Niedawno Polska oraz Izrael doszły do porozumienia w sprawie wycieczek izraelskich licealistów. Uczniowie ostatnich klas szkół średnich w Izraelu często odwiedzają Polskę, by uczyć się o Holokauście. Wizyty były jednak dotychczas obstawiane przez uzbrojonych izraelskich agentów, co wywołało sprzeciw ze strony rządu Zjednoczonej Prawicy. To zaś poskutkowało wstrzymaniem wycieczek do Polski.
Argumentowano między innymi, że Polska w żadnym razie nie odbiega pod względem bezpieczeństwa od takich krajów, jak Niemcy bądź Austria, dokąd również często udaje się izraelska młodzież. W tych krajach żydowskim uczniom nie towarzyszą jednak uzbrojeni w ostrą broń agenci.
Strona polska podnosiła ponadto, że w trakcie wycieczek praktycznie nie ma miejsca integracja młodzieży izraelskiej z młodzieżą polską, zaś same wycieczki mają bardzo hermetyczny charakter. Polsce i Izraelowi (kierowanemu prze nowy rząd, którego szefem jest "niezatapialny" Benjamin Netanjahu) udało się niedawno dojść do porozumienia w tej sprawie. Wkrótce wznowione zostaną izraelskie wycieczki.
Strona polska uzyska możliwość organizacji polskich wycieczek do Izraela na identycznych zasadach, jak nowe wycieczki izraelskie. Zapewnienie bezpieczeństwa żydowskim i polskim uczniom spoczywać będzie zaś na kraju przyjmującym (zatem w Polsce nie zobaczymy już uzbrojonych izraelskich agentów). W trakcie wycieczek będą mieć także miejsce spotkania młodzieży z obydwu krajów.
To jednak nie spodobało się zaciekłemu polonofobowi Lapidowi.
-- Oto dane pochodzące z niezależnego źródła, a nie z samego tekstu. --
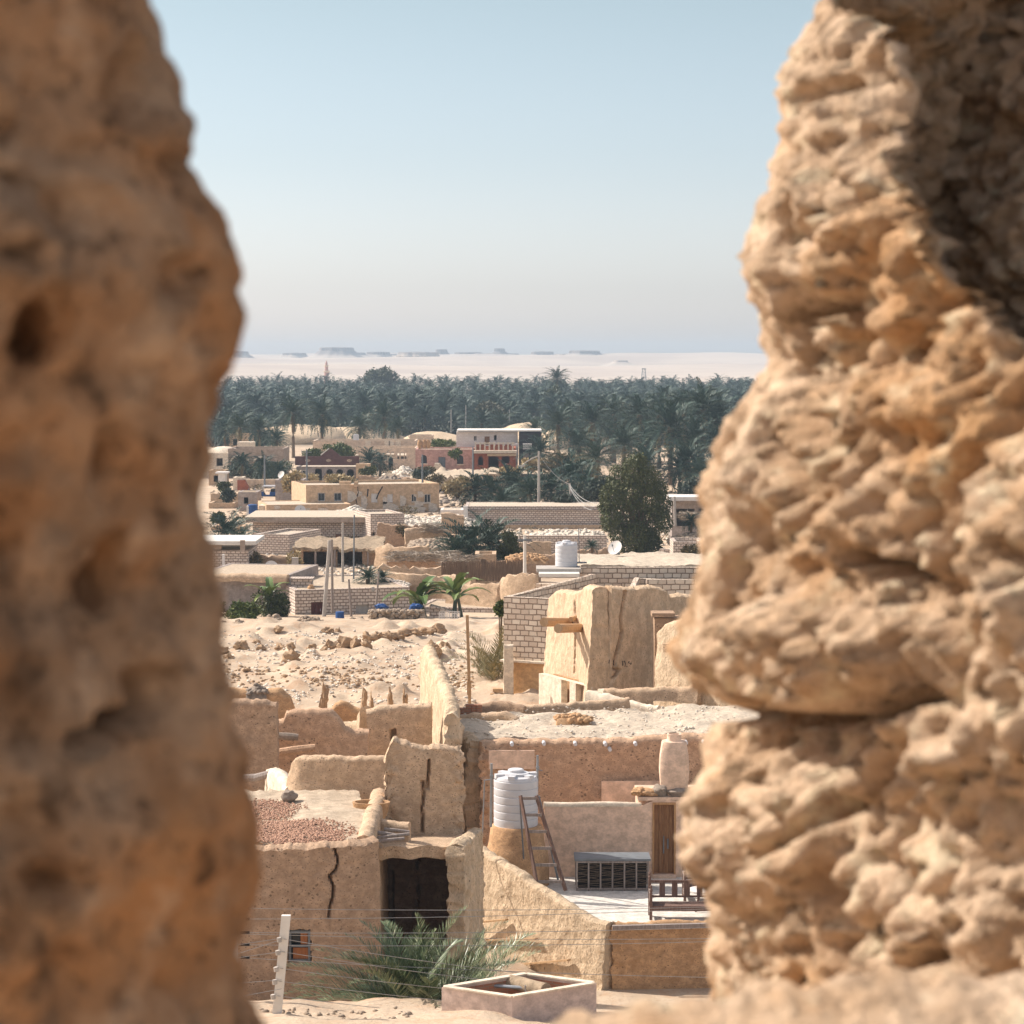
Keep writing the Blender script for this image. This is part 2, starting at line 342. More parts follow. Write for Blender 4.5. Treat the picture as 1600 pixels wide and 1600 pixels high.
def ground():
    ys = [-40, -20, 0, 10, 20, 30, 36, 40]
    def run(a, b, d):
        y = a
        while y < b: ys.append(y); y += d
    run(41, 52, .25); run(52, 78, 1); run(78, 138, .35); run(138, 260, 1.5); run(260, 700, 8); run(700, 1200, 40); run(1200, 4700, 35); ys.append(4700)
    n = 150; xs = [math.copysign(abs(k / n) ** 1.35, k) for k in range(-n, n + 1)]
    V = []; m = len(xs)
    for y in ys:
        w = 26 + .29 * max(y, 0)
        for s in xs: V.append((s * w, y, tz(s * w, y)))
    Fc = np.array([(i * m + k, i * m + k + 1, (i + 1) * m + k + 1, (i + 1) * m + k) for i in range(len(ys) - 1) for k in range(m - 1)])
    m_, nt, b = _mat('desert_sand', .97); co = _coord(nt)
    big = _noise(nt, .09, 5, co); mid = _noise(nt, 1.1, 7, co, .72); fine = _noise(nt, 9, 4, co)
    far = _noise(nt, .0042, 5, co)
    col = _mix(nt, _ramp(nt, big.outputs[0], [(.35, (0, 0, 0)), (.65, (1, 1, 1))]).outputs[0], (.50, .39, .28), (.58, .47, .35))
    bg2 = _noise(nt, .35, 6, co, .7)
    col = _mix(nt, _ramp(nt, bg2.outputs[0], [(.42, (0, 0, 0)), (.62, (.75, .75, .75))]).outputs[0], col, (.38, .29, .21))
    col = _mix(nt, _ramp(nt, mid.outputs[0], [(.36, (.8, .8, .8)), (.5, (0, 0, 0))]).outputs[0], col, (.47, .31, .20))
    col = _mix(nt, _ramp(nt, fine.outputs[0], [(.34, (.6, .6, .6)), (.46, (0, 0, 0))]).outputs[0], col, (.40, .27, .18))
    # beyond the grove: paler, pinker sand
    sp = nt.nodes.new('ShaderNodeSeparateXYZ'); nt.links.new(co, sp.inputs[0])
    fr = nt.nodes.new('ShaderNodeMapRange'); fr.inputs[1].default_value = 1080; fr.inputs[2].default_value = 1120; nt.links.new(sp.outputs[1], fr.inputs[0])
    fc = _mix(nt, _ramp(nt, far.outputs[0], [(.45, (0, 0, 0)), (.6, (1, 1, 1))]).outputs[0], (.52, .43, .35), (.43, .35, .29))
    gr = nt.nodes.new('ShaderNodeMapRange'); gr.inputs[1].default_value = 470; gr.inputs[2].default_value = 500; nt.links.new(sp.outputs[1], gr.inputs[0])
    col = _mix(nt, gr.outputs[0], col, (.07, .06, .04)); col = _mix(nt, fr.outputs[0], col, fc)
    nt.links.new(col, b.inputs['Base Color'])
    h = _math(nt, 'ADD', mid.outputs[0], _math(nt, 'MULTIPLY', fine.outputs[0], .3))
    nt.links.new(_bump(nt, h, .7, .12), b.inputs['Normal'])
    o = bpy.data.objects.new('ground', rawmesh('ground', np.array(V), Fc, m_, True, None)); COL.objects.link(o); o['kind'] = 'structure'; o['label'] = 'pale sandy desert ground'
ground()
def mesa(x0, x1, ytop, Y, flat=.55, hb=0, seed=1):
    a, b = P(x0, 560, Y), P(x1, 560, Y); top = P(800, ytop, Y).z; bz = 13 + hb; cx = (a.x + b.x) / 2; rx = (b.x - a.x) / 2; ry = rx * .8
    mb = MB(); n = 72; prof = [(1.9, 0), (1.35, .22), (1.0, .36), (.82, .5), (flat + .07, .74), (flat + .03, .78), (flat + .005, .97), (flat - .03, 1.0), (0.01, 1.02)]
    V = []
    for r, h in prof:
        for k in range(n):
            t = k * math.tau / n; q = 1 + .22 * noise.noise(Vector((math.cos(t) * 1.6, math.sin(t) * 1.6, seed))) + .10 * noise.noise(Vector((math.cos(t) * 6, math.sin(t) * 6, seed + h)))
            V.append((cx + rx * r * q * math.cos(t), Y + ry * r * q * math.sin(t), bz + (top - bz) * h * (1 + (.04 * noise.noise(Vector((math.cos(t) * 3, math.sin(t) * 3, seed * 3))) if h > .9 else 0))))
    fs = [(i * n + k, i * n + (k + 1) % n, (i + 1) * n + (k + 1) % n, (i + 1) * n + k) for i in range(len(prof) - 1) for k in range(n)]
    mb.add(V, fs); return mb
def mesamat():
    m, nt, b = _mat('mesa_rock', .95); g = nt.nodes.new('ShaderNodeNewGeometry'); sp = nt.nodes.new('ShaderNodeSeparateXYZ'); nt.links.new(g.outputs['Position'], sp.inputs[0])
    n = _noise(nt, .03, 5, g.outputs['Position']); z = _math(nt, 'ADD', sp.outputs[2], _math(nt, 'MULTIPLY', n.outputs[0], 7)); r = nt.nodes.new('ShaderNodeMapRange'); nt.links.new(z, r.inputs[0]); r.inputs[1].default_value = 30; r.inputs[2].default_value = 35
    nt.links.new(_mix(nt, r.outputs[0], (.50, .42, .35), (.25, .215, .20)), b.inputs['Base Color']); return m
M['mesa'] = mesamat()
hm = MB()
for a in [(484, 570, 543, 7600, .6, 8, 1), (470, 600, 551, 7700, .5, 6, 2), (612, 694, 550.5, 6900, .75, 0, 3), (672, 706, 546, 7900, .5, 12, 4), (756, 804, 544.5, 7800, .35, 8, 5), (720, 830, 552, 7850, .6, 4, 15),
          (872, 958, 548, 7400, .55, 6, 6), (850, 985, 553, 7500, .7, 2, 7), (946, 992, 563, 6200, .5, -4, 8), (340, 400, 549, 7000, .5, 0, 9), (1040, 1130, 556.5, 8000, .8, 4, 10), (1130, 1220, 554, 7900, .7, 0, 12),
          (430, 490, 551.5, 7900, .6, 4, 21), (700, 760, 550.5, 7900, .7, 4, 22), (560, 620, 550, 7800, .6, 4, 23), (960, 1040, 551.5, 7900, .7, 4, 24), (1060, 1110, 552, 7900, .6, 4, 25), (820, 875, 549.5, 7900, .6, 4, 16), (570, 640, 553, 8000, .7, 2, 17)]:
    hm.join(mesa(a[0], a[1], a[2], a[3] * .5 , a[4], a[5] * .5, a[6]))
solo('hills', 'pale flat-topped desert mesas on the horizon', None, hm, M['mesa'], kind='structure', smooth=True, ang=25)

# haze: closed box round everything
hz = MB().box((0, 2370, 26), (3400, 4900, 58))
mh = bpy.data.materials.new('haze'); mh.use_nodes = True; mh.node_tree.nodes.clear()
vo = mh.node_tree.nodes.new('ShaderNodeVolumePrincipled'); oo = mh.node_tree.nodes.new('ShaderNodeOutputMaterial')
vo.inputs['Color'].default_value = (.66, .83, 1, 1); vo.inputs['Density'].default_value = HAZE; vo.inputs['Anisotropy'].default_value = 0
mh.node_tree.links.new(vo.outputs[0], oo.inputs['Volume'])
ho = bpy.data.objects.new('haze', rawmesh('haze', hz.v, hz.f, mh)); COL.objects.link(ho); ho['kind'] = 'stuff'; ho['label'] = 'thin bluish desert haze'

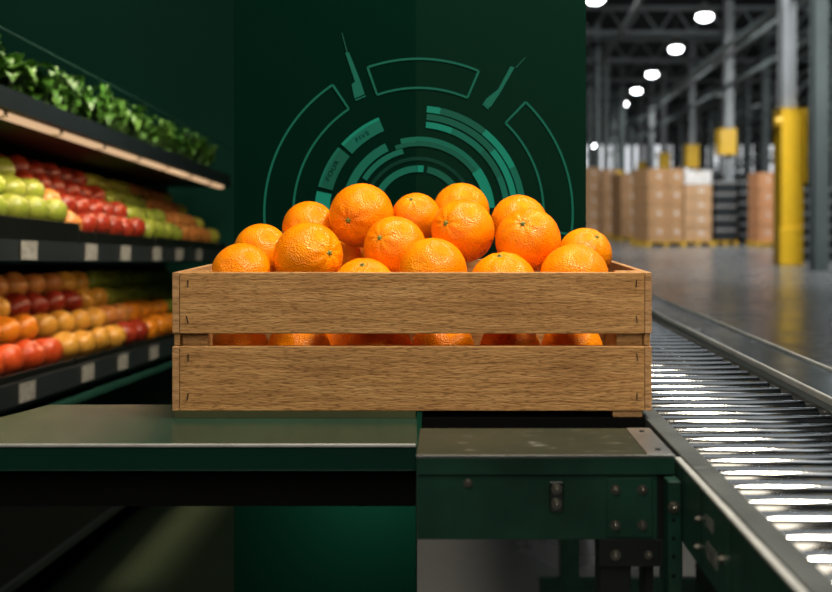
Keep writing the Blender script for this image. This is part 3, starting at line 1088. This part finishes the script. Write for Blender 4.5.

"Polacy od lat wszelkimi sposobami próbowali ukrywać i zaprzeczać udziałowi wielu Polaków w eksterminacji (Żydów - red.) - obok Sprawiedliwych wśród Narodów Świata, którzy działali na rzecz ratowania Żydów" - powiedział Lapid.
Stwierdził następnie, że izraelski rząd jest odpowiedzialny "za zachowanie pamięci o Holokauście i walkę z antysemityzmem".
Według Lapida to "niewybaczalna słabość", że rządzący Izraelem "ulegli polskim żądaniom" odnośnie wysyłania żydowskich uczniów w te miejsca, gdzie "fałszuje się historię, a jako główne ofiary przedstawia się Polaków".
"Niedopuszczalne jest, aby wycieczki młodzieży przyjeżdżające (do Polski - red.), by uczyć się o Holokauście narodu żydowskiego, uczyły się polskiej narracji" - powiedział.
"Wstydzę się rządu izraelskiego, który zrezygnował ze swoich wartości i zasad" - skonkludował Lapid.
Jego słowa skrytykował zaś obecny minister edukacji Izraela Jo'aw Kisz. Zarzucił on Lapidowi rujnowanie stosunków z Polską oraz stosunków międzynarodowych w ogóle.